--- begin ---
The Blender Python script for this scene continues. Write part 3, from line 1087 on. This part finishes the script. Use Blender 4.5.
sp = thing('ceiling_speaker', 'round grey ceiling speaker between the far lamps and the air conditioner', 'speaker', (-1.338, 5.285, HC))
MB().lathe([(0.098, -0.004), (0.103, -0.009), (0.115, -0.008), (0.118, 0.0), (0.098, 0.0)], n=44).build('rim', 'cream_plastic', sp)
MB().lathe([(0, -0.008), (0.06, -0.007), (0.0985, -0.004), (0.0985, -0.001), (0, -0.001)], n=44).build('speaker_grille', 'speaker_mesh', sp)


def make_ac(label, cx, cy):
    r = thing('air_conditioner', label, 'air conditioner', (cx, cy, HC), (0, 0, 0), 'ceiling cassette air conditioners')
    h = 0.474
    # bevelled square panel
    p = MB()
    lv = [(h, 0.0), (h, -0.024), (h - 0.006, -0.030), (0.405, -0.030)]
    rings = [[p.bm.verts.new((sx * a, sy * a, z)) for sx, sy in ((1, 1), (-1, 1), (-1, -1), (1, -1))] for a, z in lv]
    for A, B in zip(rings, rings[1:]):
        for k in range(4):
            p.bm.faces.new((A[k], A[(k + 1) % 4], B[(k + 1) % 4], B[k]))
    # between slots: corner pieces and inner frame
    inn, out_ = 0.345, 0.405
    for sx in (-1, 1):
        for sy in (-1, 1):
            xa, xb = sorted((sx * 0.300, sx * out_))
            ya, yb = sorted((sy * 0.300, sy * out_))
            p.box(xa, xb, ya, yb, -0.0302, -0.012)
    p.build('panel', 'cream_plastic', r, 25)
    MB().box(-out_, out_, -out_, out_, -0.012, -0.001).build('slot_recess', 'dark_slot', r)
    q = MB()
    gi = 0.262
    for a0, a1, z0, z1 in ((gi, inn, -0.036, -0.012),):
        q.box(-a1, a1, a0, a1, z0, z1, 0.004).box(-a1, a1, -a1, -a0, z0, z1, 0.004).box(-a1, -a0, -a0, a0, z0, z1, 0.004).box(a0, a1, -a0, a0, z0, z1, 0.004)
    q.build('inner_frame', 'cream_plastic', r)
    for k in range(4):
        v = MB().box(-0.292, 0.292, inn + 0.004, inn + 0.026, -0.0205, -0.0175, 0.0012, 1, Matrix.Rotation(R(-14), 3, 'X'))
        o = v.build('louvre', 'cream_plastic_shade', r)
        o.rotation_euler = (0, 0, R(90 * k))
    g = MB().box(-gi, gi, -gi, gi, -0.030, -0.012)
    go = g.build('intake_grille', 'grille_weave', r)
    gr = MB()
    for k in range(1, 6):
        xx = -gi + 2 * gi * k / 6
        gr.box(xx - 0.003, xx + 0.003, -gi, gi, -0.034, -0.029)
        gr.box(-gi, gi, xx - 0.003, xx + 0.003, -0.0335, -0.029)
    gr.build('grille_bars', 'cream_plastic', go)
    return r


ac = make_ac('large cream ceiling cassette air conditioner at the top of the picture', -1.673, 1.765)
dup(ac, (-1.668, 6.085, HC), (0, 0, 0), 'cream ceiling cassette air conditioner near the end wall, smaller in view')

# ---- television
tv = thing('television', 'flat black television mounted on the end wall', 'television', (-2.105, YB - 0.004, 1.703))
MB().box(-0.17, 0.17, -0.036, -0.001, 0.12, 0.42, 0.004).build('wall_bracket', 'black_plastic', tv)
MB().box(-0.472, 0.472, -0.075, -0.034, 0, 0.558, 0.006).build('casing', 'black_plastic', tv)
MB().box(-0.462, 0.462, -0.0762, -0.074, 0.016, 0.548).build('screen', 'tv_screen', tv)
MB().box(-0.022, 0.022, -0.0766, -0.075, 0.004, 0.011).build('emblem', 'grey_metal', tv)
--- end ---
DIRECTION | Write out every line exactly as it stands.

RESULT FOR THIS TASK |
The Blender Python script for this scene continues. Write part 3, from line 1087 on. This part finishes the script. Use Blender 4.5.
sp = thing('ceiling_speaker', 'round grey ceiling speaker between the far lamps and the air conditioner', 'speaker', (-1.338, 5.285, HC))
MB().lathe([(0.098, -0.004), (0.103, -0.009), (0.115, -0.008), (0.118, 0.0), (0.098, 0.0)], n=44).build('rim', 'cream_plastic', sp)
MB().lathe([(0, -0.008), (0.06, -0.007), (0.0985, -0.004), (0.0985, -0.001), (0, -0.001)], n=44).build('speaker_grille', 'speaker_mesh', sp)


def make_ac(label, cx, cy):
    r = thing('air_conditioner', label, 'air conditioner', (cx, cy, HC), (0, 0, 0), 'ceiling cassette air conditioners')
    h = 0.474
    # bevelled square panel
    p = MB()
    lv = [(h, 0.0), (h, -0.024), (h - 0.006, -0.030), (0.405, -0.030)]
    rings = [[p.bm.verts.new((sx * a, sy * a, z)) for sx, sy in ((1, 1), (-1, 1), (-1, -1), (1, -1))] for a, z in lv]
    for A, B in zip(rings, rings[1:]):
        for k in range(4):
            p.bm.faces.new((A[k], A[(k + 1) % 4], B[(k + 1) % 4], B[k]))
    # between slots: corner pieces and inner frame
    inn, out_ = 0.345, 0.405
    for sx in (-1, 1):
        for sy in (-1, 1):
            xa, xb = sorted((sx * 0.300, sx * out_))
            ya, yb = sorted((sy * 0.300, sy * out_))
            p.box(xa, xb, ya, yb, -0.0302, -0.012)
    p.build('panel', 'cream_plastic', r, 25)
    MB().box(-out_, out_, -out_, out_, -0.012, -0.001).build('slot_recess', 'dark_slot', r)
    q = MB()
    gi = 0.262
    for a0, a1, z0, z1 in ((gi, inn, -0.036, -0.012),):
        q.box(-a1, a1, a0, a1, z0, z1, 0.004).box(-a1, a1, -a1, -a0, z0, z1, 0.004).box(-a1, -a0, -a0, a0, z0, z1, 0.004).box(a0, a1, -a0, a0, z0, z1, 0.004)
    q.build('inner_frame', 'cream_plastic', r)
    for k in range(4):
        v = MB().box(-0.292, 0.292, inn + 0.004, inn + 0.026, -0.0205, -0.0175, 0.0012, 1, Matrix.Rotation(R(-14), 3, 'X'))
        o = v.build('louvre', 'cream_plastic_shade', r)
        o.rotation_euler = (0, 0, R(90 * k))
    g = MB().box(-gi, gi, -gi, gi, -0.030, -0.012)
    go = g.build('intake_grille', 'grille_weave', r)
    gr = MB()
    for k in range(1, 6):
        xx = -gi + 2 * gi * k / 6
        gr.box(xx - 0.003, xx + 0.003, -gi, gi, -0.034, -0.029)
        gr.box(-gi, gi, xx - 0.003, xx + 0.003, -0.0335, -0.029)
    gr.build('grille_bars', 'cream_plastic', go)
    return r


ac = make_ac('large cream ceiling cassette air conditioner at the top of the picture', -1.673, 1.765)
dup(ac, (-1.668, 6.085, HC), (0, 0, 0), 'cream ceiling cassette air conditioner near the end wall, smaller in view')

# ---- television
tv = thing('television', 'flat black television mounted on the end wall', 'television', (-2.105, YB - 0.004, 1.703))
MB().box(-0.17, 0.17, -0.036, -0.001, 0.12, 0.42, 0.004).build('wall_bracket', 'black_plastic', tv)
MB().box(-0.472, 0.472, -0.075, -0.034, 0, 0.558, 0.006).build('casing', 'black_plastic', tv)
MB().box(-0.462, 0.462, -0.0762, -0.074, 0.016, 0.548).build('screen', 'tv_screen', tv)
MB().box(-0.022, 0.022, -0.0766, -0.075, 0.004, 0.011).build('emblem', 'grey_metal', tv)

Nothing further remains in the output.